Gdy skończyliśmy zwiedzać cmentarz, powróciliśmy na szlak. Szliśmy dawnym traktem prowadzącym od Szprotawy do Głogowa, o czym świadczyły mijane przez nas kamienne drogowskazy. Po pewnym czasie zeszliśmy z naszej trasy i przez wąwóz dotarliśmy do pięknego miejsca. Znaleźliśmy się w niedużej dolinie, gdzie spod ziemi wypływało na powierzchnie małe źródło, znajdujące później swoje ujście w Szprocie. Dookoła źródła rosły buki i inne piękne drzewa oraz wiele ciekawych roślin. Miejsce naprawdę cudowne.

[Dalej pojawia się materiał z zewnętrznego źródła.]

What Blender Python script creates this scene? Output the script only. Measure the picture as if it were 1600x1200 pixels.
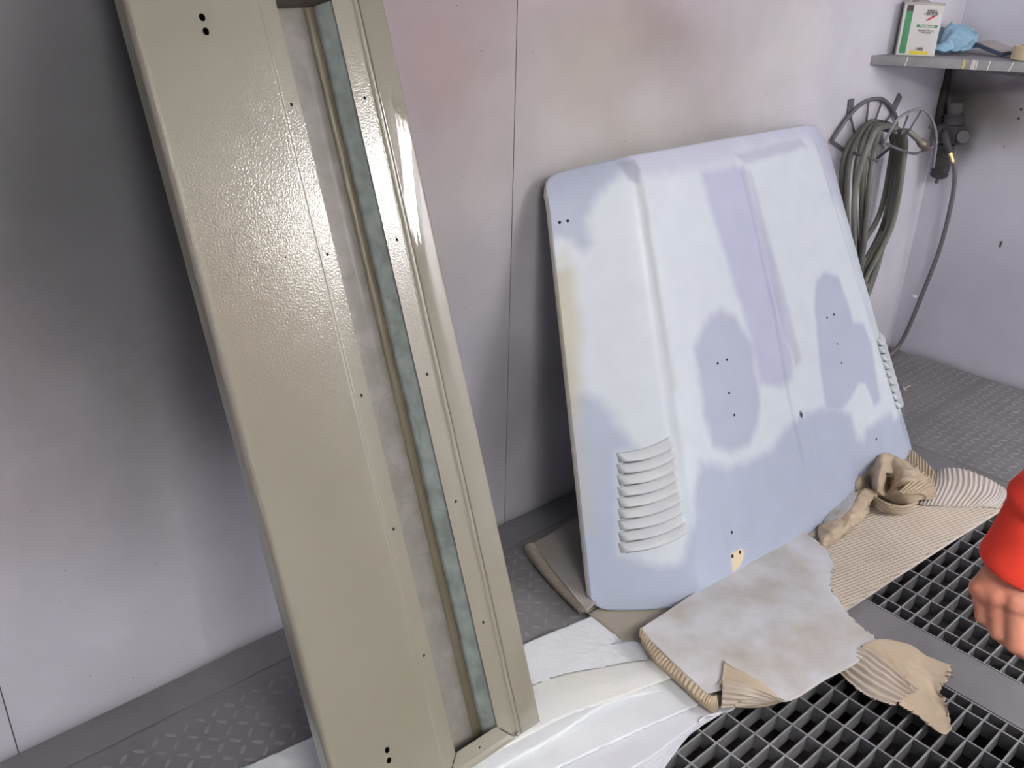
import bpy, bmesh, math, random
import numpy as np
from mathutils import Vector, Matrix, noise
for o in list(bpy.data.objects): bpy.data.objects.remove(o)
random.seed(7)
SC = bpy.context.scene
COL = SC.collection
PI = math.pi

# ------------------------------------------------------------------ camera
CR = np.array([[0.75225044, 0.26615387, -0.60272829],
               [-0.65841785, 0.33781616, -0.67258173],
               [0.02460113, 0.90279697, 0.42936281]])
CF = 1407.351
CP = np.array([0, 0, 1.32])
cam_d = bpy.data.cameras.new('camera')
cam = bpy.data.objects.new('camera', cam_d); COL.objects.link(cam)
cam_d.sensor_fit = 'HORIZONTAL'; cam_d.sensor_width = 36; cam_d.lens = CF * 36 / 1600
cam_d.clip_start = 0.02
m4 = Matrix([list(CR[i]) + [CP[i]] for i in range(3)] + [[0, 0, 0, 1]])
cam.matrix_world = m4
SC.camera = cam

# ------------------------------------------------------------------ light and exposure
SC.view_settings.view_transform = 'Standard'
SC.view_settings.look = 'None'
SC.view_settings.gamma = 1
SC.view_settings.use_curve_mapping = False
SC.view_settings.exposure = 0.50
world = bpy.data.worlds.new('world'); SC.world = world
world.use_nodes = True
world.node_tree.nodes['Background'].inputs[0].default_value = (0.80, 0.82, 0.92, 1)
world.node_tree.nodes['Background'].inputs[1].default_value = 0.25
TUBE = 52.0          # emission strength of the fluorescent tubes
LIGHTS = [  # centre, strength factor
    ((2.60, -1.45, 2.08), 1.0),
    ((0.10, -1.30, 2.08), 1.3),
]

# ------------------------------------------------------------------ geometry from the calibrated view
def ray(u, v): return CR @ np.array([(u - 800) / CF, -(v - 600) / CF, -1])
def on_plane(u, v, P, n):
    d = ray(u, v); n = np.array(n, float)
    return Vector(CP + d * ((np.array(P, float) - CP) @ n) / (d @ n))
def FL(u, v, z=0.0): return on_plane(u, v, (0, 0, z), (0, 0, 1))
def BW(u, v, y=1.44): return on_plane(u, v, (0, y, 0), (0, 1, 0))
def RW(u, v, x=3.215): return on_plane(u, v, (x, 0, 0), (1, 0, 0))
def DP(u, v, d): return Vector(CP + ray(u, v) * d)

def lin(c):
    return tuple(((x / 255) / 12.92 if x / 255 <= 0.04045 else ((x / 255 + 0.055) / 1.055) ** 2.4) for x in c)
def rgba(c): return (*lin(c), 1)

# ------------------------------------------------------------------ materials
def mat(name, color, rough=0.5, metal=0.0, noise_amt=0.0, noise_scale=8, color2=None, bump=0.0, bump_scale=100, coat=0.0, spec=0.5, emit=0, detail=4):
    m = bpy.data.materials.new(name); m.use_nodes = True
    nt = m.node_tree; N = nt.nodes; L = nt.links
    b = N['Principled BSDF']
    b.inputs['Roughness'].default_value = rough
    b.inputs['Metallic'].default_value = metal
    b.inputs['Specular IOR Level'].default_value = spec
    b.inputs['Coat Weight'].default_value = coat
    b.inputs['Base Color'].default_value = rgba(color)
    tc = N.new('ShaderNodeTexCoord')
    if color2 is not None:
        nz = N.new('ShaderNodeTexNoise'); nz.inputs['Scale'].default_value = noise_scale; nz.inputs['Detail'].default_value = detail
        L.new(tc.outputs['Object'], nz.inputs['Vector'])
        rp = N.new('ShaderNodeValToRGB'); rp.color_ramp.elements[0].position = 0.5 - 0.22; rp.color_ramp.elements[1].position = 0.5 + 0.22
        rp.color_ramp.elements[0].color = rgba(color); rp.color_ramp.elements[1].color = rgba(color2)
        L.new(nz.outputs['Fac'], rp.inputs['Fac']); L.new(rp.outputs['Color'], b.inputs['Base Color'])
    if bump:
        n2 = N.new('ShaderNodeTexNoise'); n2.inputs['Scale'].default_value = bump_scale; n2.inputs['Detail'].default_value = 2
        L.new(tc.outputs['Object'], n2.inputs['Vector'])
        bp = N.new('ShaderNodeBump'); bp.inputs['Strength'].default_value = bump; bp.inputs['Distance'].default_value = 0.002
        L.new(n2.outputs['Fac'], bp.inputs['Height']); L.new(bp.outputs['Normal'], b.inputs['Normal'])
    if emit:
        b.inputs['Emission Color'].default_value = rgba(color); b.inputs['Emission Strength'].default_value = emit
    return m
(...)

Po jakimś czasie dotarliśmy do elektrowni wodnej wybudowanej na Szprocie. Tam zrobiliśmy krótki odpoczynek na wypicie ciepłej herbaty i przegryzienie czegoś. Kiedy tak odpoczywaliśmy, na niebie pojawiło się słońce i robiło się coraz cieplej.
Na naszą główną trasę dostaliśmy się przechodząc kolejnym wąwozem. Po przebyciu sporego odcinka naszej trasy doszliśmy do Cieciszowa. Po drodze minęliśmy niezwykły stary cmentarz. Miejsce jak z filmów o Indianie Jones’ie. Mnóstwo nagrobków i małych grobowców pokrytych mchem i bluszczem, które pokrywają ziemię i często zwisają z drzew tworząc ściany liści. Wszystko to buduje świetną atmosferę.
Wchodząc do Cieciszowa mogliśmy podziwiać obsypaną złotymi kolorami górę, z której właśnie zeszliśmy. Widok naprawdę warty zobaczenia. Mijając ostatni dom we wsi weszliśmy na drogę zwaną kiedyś "aleją lip". Po drodze obejrzeliśmy kamień powiązany z rodziną von Kessel. Nie wiadomo do końca, co upamiętnia kamień, ponieważ ktoś urządził sobie z niego strzelnicę i nieźle go zniszczył. Zatrzymaliśmy się również przy kamieniu granicznym z roku 1835, którego zdjęcie znajduje się na okładce książki „Wędrówki po Puszczy Wiechlickiej” autorstwa M. Boryny i H. Janowicza, którą polecam. Lektura ta jest bardzo ciekawa i odkrywa wiele ciekawych tajemnic, jakie skrywają te tereny.
Obejrzawszy kamienie weszliśmy na odcinek trasy, który kiedyś nosił nazwę "aleja świerków". Drogą tą dotarliśmy do pomnika upamiętniającego bitwę pomiędzy wojskami francuskimi a rosyjskimi.
Po drodze obejrzeliśmy również pomnik Konstantyna von Neumanna, na którym parę lat temu zawieszona została czaszka dzika i przetrwała tam do dziś.
Dzień powoli się kończył, tak więc ruszyliśmy w drogę powrotną, która wiodła pomiędzy "lisimi górami", czyli wydmami powstałymi tu dawno temu. Po dłuższej chwili zmęczeni, ale szczęśliwi dotarliśmy na dawny pas startowy, gdzie przy świetle zachodzącego słońca powitała nas cywilizacja, akurat z motolotnią. Po przejściu ostatnich paruset metrów dotarliśmy do mety, czyli pałacu, gdzie rano rozpoczęliśmy swoją przygodę. Tam pożegnaliśmy się i uśmiechnięci rozeszliśmy się do domów myśląc o następnej wyprawie.